I recently spoke at the APDF conference in New Orleans and had the opportunity to see the Katrina devastation up close and personal. It’s still a real mess. Entire neighborhoods wrecked, and worse, government regulations, corruption scandals, massive neglect, and general disincentives that are preventing people from rebuilding or investing. The most eerie thing was seeing the fronts of houses marked with spray paint. When the national guard searched for bodies they made coded markings indicating how many dead were inside each house. As I rolled by in a bus I saw people sitting on their porches in front of these marks.
As an American I am frankly ashamed at how we have let down the people and the city of New Orleans. Last night I watched the news and saw our module land successfully on Mars — a great achievement — and I despair that our priorities are not aligned properly. Surely a country with the technology we have can build a system to protect New Orleans.
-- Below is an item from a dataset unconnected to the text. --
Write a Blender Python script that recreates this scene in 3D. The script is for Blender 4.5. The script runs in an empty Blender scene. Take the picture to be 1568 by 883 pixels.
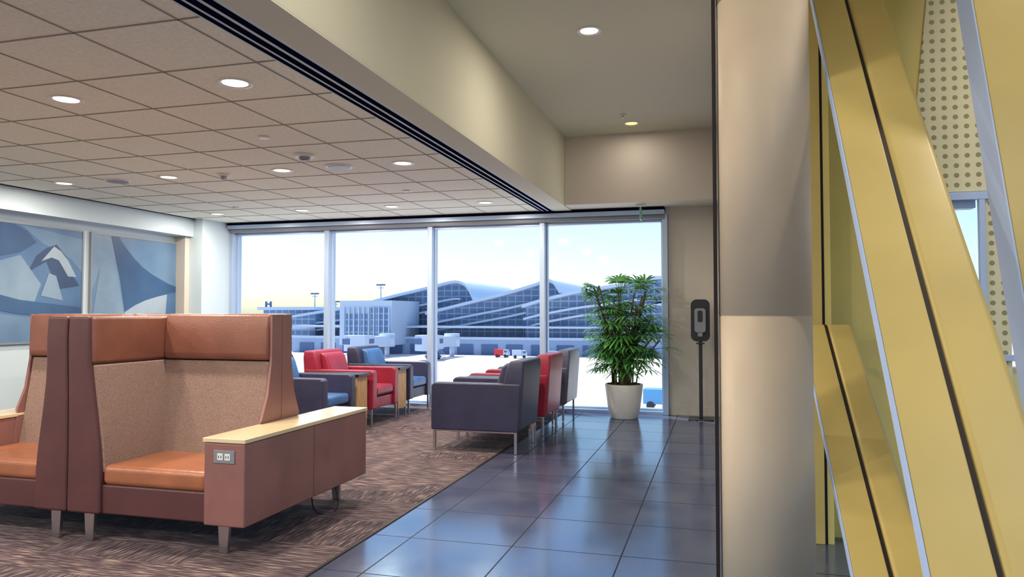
import bpy, bmesh, math, random
from mathutils import Vector, Matrix, Euler
random.seed(7)
S = bpy.context.scene
try:
    S.view_settings.view_transform = 'Standard'
    S.view_settings.look = 'None'
except Exception: pass

# ------------------------------------------------------------ materials
def lin(c):
    return tuple(((x/255)/12.92 if x/255 <= .04045 else ((x/255+.055)/1.055)**2.4) for x in c)+(1,)
def mat(name, rgb, rough=.5, metal=0, var=0, vscale=8, bump=0, bscale=60, spec=.5, emit=None, es=1, rgb2=None, vstretch=(1,1,1)):
    m = bpy.data.materials.new(name); m.use_nodes = True
    nt = m.node_tree; b = nt.nodes['Principled BSDF']
    b.inputs['Base Color'].default_value = lin(rgb)
    b.inputs['Roughness'].default_value = rough
    b.inputs['Metallic'].default_value = metal
    b.inputs['Specular IOR Level'].default_value = spec
    tc = nt.nodes.new('ShaderNodeTexCoord')
    if var or rgb2:
        n = nt.nodes.new('ShaderNodeTexNoise'); n.inputs['Scale'].default_value = vscale
        n.inputs['Detail'].default_value = 5
        mp = nt.nodes.new('ShaderNodeMapping'); mp.inputs['Scale'].default_value = vstretch
        nt.links.new(tc.outputs['Object'], mp.inputs[0]); nt.links.new(mp.outputs[0], n.inputs['Vector'])
        r = nt.nodes.new('ShaderNodeValToRGB')
        r.color_ramp.elements[0].position = .35; r.color_ramp.elements[1].position = .65
        c1 = rgb; c2 = rgb2 or tuple(min(255, x*(1+var)) for x in rgb)
        if not rgb2: c1 = tuple(x*(1-var) for x in rgb)
        r.color_ramp.elements[0].color = lin(c1); r.color_ramp.elements[1].color = lin(c2)
        nt.links.new(n.outputs['Fac'], r.inputs[0]); nt.links.new(r.outputs[0], b.inputs['Base Color'])
    if bump:
        n2 = nt.nodes.new('ShaderNodeTexNoise'); n2.inputs['Scale'].default_value = bscale
        nt.links.new(tc.outputs['Object'], n2.inputs['Vector'])
        bp = nt.nodes.new('ShaderNodeBump'); bp.inputs['Strength'].default_value = bump; bp.inputs['Distance'].default_value = .01
        nt.links.new(n2.outputs['Fac'], bp.inputs['Height']); nt.links.new(bp.outputs[0], b.inputs['Normal'])
    if emit:
        b.inputs['Emission Color'].default_value = lin(emit); b.inputs['Emission Strength'].default_value = es
    return m
def mnode(nt, op, a, b_=None):
    n = nt.nodes.new('ShaderNodeMath'); n.operation = op
    for i, x in enumerate((a, b_)):
        if x is None: continue
        if isinstance(x, (int, float)): n.inputs[i].default_value = x
        else: nt.links.new(x, n.inputs[i])
    return n.outputs[0]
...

Surely the people of America have more love in their hearts than is being shown in New Orleans.
Is it worth rebuilding and protecting? New Orleans is the Venice of the USA, it’s as American as jazz. If we let New Orleans sink we are washing our cultural heritage into the Gulf of Mexico.
It was not all bleakness and despair, there were some young Americans showing a lot of heart and soul in the continuing recovery effort. I spent an afternoon volunteering with Hands On New Orleans, and listened to a bright young woman from Minnesota named Marlo Grabner give us our painting and building tasks at a newly reopened day care center. All the Hands On folks were under thirty as were the additional volunteers from AmeriCorps NCCC. Most of them were from the Midwest or the northeast. I thank these young people for the work they do. If only there were about 5000 more of them…
This is a blog about creativity and innovation and I’ll make those points more directly now. In any disaster there is a creative opportunity. Founder of the H Agency, a strategic design agency, Winnie Hart, also spoke at APDF. She says that Katrina was the best thing that happened to her company and herself personally. Wow! She talked about how they have diversified, become more value oriented towards their clients, and became more focused in their target markets. Probably best of all she says she lost the fear of losing her business and now she operates it without fear. Her story is a powerful one we can all learn from.
Not everyone has the resources to do what Winnie did, some people need help. The scope of the problem in New Orleans is such that it requires much more hands on creativity, much more deliberate innovation. We need government and business aligned in order to create opportunities from this disaster. Write your congressman, call your candidate, get your church or organization involved. It’s not too late to make Katrina a success story.